Tania Dibbs

Damaged Artwork or Garbage?

How do you know when to stop working on a piece? Sometimes it is obvious, like when the thing you are going for has been achieved. Sometimes it is open to interpretation. Then you just have to live with the piece awhile to see if the need for more work becomes apparent or not. Other times you just don’t have a choice but to go past the end point.

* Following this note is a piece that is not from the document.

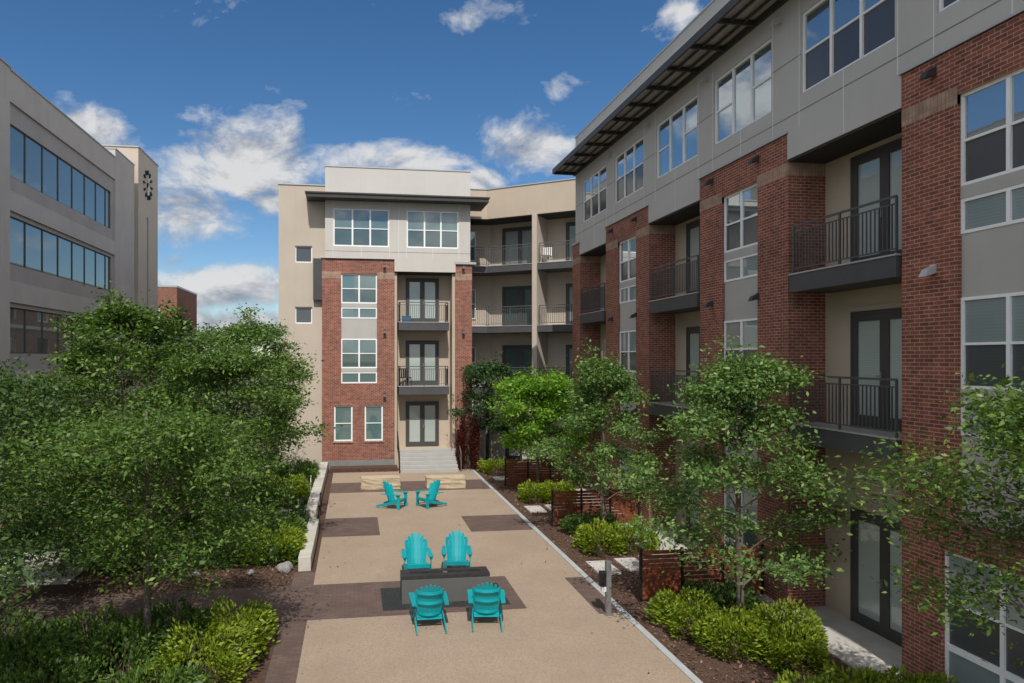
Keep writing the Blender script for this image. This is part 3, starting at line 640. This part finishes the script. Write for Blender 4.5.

A few of my paintings got damaged when transporting them to Denver for my October gallery opening because I wrapped them in plastic before the paint film was suitably dry. The plastic wrap stuck, the paint film wrinkled, and I took the damaged artwork back to my studio in dismay. The upside is that once a painting has become garbage in my mind, I am able to experiment with a freedom that is difficult to achieve otherwise.

Torching “Momentum”

Torching Video

 

I decided to see what would happen if I burned the parts that were messed up. My torches were kind of small for the task so Brian brought over a propane tank and a weed burner so powerful that it sounds like a jet engine taking off when you light it. How exciting. What fun. In some areas the flame burned all the way through the canvas, and in others it just toasted the front nicely. I absolutely love some of the effects I am getting (I am now laying down paint with the intent of torching it later) and am wondering if I can have some burned effects that also show some distance instead of ending up with a beautifully aged and interesting but flat surface. Having nothing to lose can really be freeing.